Tuesday, 3 May 2011

Complicated passwords - it's easy!

I've decided to write about the passwords in a first post, because it's something I think about almost every day. Maybe, because people around me just thinks that hard passwords are hard to remember, so a "small" chance to have their passwords stolen don't worse the real danger to forget it. I'm facing the weak passwords issues pretty often, and every time I say a magic phrase: "mnemonic formulas". "What is it?" asks users. "It's something that will help you to have the complicated unique passwords for every site you're visiting". I will not come up with my own definitions and descriptions and just put some quotations below.

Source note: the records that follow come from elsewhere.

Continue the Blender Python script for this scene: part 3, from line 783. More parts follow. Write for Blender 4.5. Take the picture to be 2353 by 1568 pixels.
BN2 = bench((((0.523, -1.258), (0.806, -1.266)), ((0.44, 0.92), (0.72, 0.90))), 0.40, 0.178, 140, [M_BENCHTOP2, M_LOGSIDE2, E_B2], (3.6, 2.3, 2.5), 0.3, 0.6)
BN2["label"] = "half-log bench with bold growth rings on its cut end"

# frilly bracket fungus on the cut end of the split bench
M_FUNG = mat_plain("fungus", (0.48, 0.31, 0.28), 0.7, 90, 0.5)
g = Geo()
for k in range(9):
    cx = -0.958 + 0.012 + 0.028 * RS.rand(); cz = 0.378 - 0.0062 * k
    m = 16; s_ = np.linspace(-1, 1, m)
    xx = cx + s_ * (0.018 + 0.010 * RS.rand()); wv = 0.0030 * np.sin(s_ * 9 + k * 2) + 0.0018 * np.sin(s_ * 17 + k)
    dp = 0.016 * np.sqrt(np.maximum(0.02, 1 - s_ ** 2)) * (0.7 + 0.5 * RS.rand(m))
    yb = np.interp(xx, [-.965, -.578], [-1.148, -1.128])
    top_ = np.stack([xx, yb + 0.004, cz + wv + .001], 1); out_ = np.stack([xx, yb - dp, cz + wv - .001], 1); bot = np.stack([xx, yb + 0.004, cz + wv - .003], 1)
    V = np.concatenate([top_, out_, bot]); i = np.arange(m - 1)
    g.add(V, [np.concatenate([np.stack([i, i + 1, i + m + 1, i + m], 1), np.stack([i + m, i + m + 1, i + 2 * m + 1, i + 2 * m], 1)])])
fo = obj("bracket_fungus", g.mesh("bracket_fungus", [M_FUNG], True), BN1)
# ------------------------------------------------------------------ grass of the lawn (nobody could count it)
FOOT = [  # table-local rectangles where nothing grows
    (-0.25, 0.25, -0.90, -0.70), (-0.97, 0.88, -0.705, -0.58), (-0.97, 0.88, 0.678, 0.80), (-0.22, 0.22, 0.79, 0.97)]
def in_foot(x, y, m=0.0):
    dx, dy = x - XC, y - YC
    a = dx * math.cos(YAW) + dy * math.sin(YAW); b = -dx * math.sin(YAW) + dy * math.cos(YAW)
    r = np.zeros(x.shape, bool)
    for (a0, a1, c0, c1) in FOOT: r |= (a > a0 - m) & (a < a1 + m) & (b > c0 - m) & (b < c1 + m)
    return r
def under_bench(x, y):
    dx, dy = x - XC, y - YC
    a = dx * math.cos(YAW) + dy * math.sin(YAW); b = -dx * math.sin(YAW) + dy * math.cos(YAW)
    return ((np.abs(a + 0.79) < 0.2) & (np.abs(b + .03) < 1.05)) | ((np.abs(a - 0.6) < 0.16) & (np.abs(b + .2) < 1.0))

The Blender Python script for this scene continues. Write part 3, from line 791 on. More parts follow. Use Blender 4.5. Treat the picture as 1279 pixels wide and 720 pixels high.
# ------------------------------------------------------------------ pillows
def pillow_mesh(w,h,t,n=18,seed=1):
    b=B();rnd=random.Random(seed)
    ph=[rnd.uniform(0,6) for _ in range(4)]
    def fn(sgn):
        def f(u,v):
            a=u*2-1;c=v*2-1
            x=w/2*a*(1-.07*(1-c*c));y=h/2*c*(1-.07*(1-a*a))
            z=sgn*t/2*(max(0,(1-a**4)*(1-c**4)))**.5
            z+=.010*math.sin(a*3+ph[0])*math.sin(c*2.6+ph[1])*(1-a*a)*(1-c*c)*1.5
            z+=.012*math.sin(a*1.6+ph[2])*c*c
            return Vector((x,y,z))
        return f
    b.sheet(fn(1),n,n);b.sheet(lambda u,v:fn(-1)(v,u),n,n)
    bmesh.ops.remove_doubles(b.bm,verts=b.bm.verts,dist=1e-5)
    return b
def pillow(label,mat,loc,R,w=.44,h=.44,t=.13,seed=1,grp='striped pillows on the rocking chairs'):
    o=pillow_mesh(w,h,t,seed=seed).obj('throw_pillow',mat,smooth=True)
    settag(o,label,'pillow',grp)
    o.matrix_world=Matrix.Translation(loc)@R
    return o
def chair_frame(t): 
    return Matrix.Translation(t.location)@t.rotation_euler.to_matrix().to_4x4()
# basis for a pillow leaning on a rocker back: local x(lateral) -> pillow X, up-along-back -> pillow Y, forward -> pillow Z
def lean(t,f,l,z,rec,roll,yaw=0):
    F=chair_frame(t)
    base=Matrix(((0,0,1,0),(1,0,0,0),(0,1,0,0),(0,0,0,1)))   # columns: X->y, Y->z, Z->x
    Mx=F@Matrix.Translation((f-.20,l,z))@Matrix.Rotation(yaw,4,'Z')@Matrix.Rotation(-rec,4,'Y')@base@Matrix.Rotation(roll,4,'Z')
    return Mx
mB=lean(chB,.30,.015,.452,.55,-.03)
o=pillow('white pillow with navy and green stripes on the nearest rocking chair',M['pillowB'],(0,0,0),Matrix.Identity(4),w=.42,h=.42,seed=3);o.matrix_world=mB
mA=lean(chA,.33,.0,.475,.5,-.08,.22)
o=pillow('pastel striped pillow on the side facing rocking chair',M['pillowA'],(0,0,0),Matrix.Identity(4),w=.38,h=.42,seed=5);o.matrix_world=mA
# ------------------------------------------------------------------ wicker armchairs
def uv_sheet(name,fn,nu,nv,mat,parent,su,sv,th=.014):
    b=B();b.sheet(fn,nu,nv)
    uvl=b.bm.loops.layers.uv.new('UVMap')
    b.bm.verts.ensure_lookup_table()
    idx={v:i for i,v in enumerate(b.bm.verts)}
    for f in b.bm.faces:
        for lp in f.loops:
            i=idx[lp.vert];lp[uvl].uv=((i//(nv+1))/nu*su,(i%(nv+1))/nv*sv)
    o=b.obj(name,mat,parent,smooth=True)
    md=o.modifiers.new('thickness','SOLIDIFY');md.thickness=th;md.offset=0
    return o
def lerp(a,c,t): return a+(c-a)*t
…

So, the first result of the google search for "password mnemonic formulas" gave me this document with a simple definition:
A Mnemonic Password Formula, or MPF, is a memory technique utilizing a predefined, memorized formula to construct a password on the fly from various context information that the user has available.
Actually, information in the document is enough to understand how it works, I just to put here a quote with a simple formula example:
A Simple MPF
The following simple formula should be sufficient to demonstrate the MPF concept.
Given the authenticating user and the corresponding authenticating system, a formula like that shown in the following example could be constructed. This example formula contains two elements: the user and the target system identified either by hostname or the most significant octet of the IP address.
< user >! < hostname|lastoctet >
The above MPF would yield such passwords as:
• ”druid!neo” for user druid at system neo.jpl.nasa.gov
• ”intropy!intropy” for user intropy at system intropy.net
• ”thegnome!nmrc” for user thegnome at system nmrc.org
• ”druid!33” for user druid at system
This simple MPF schema creates fairly long, easy to remember, passwords that contain a special character. However, it does not yield very complex passwords. A diligent attacker may include the target user and hostname as some of the first combinations of dictionary words used in a brute force attack against the password.
Due to the fact that only the hostname or last octet of the IP address is used as a component of the schema, passwords may not be unique per system. If the same user has an account on two different web servers, both with hostname ”www”, or two different servers with the same last address octet value within two different sub-nets, the resultant passwords will be identical. Finally, the passwords yielded are variable in length and may not comply with a given systems password lengthpolicies.
 Generally - that's it. Stay secured!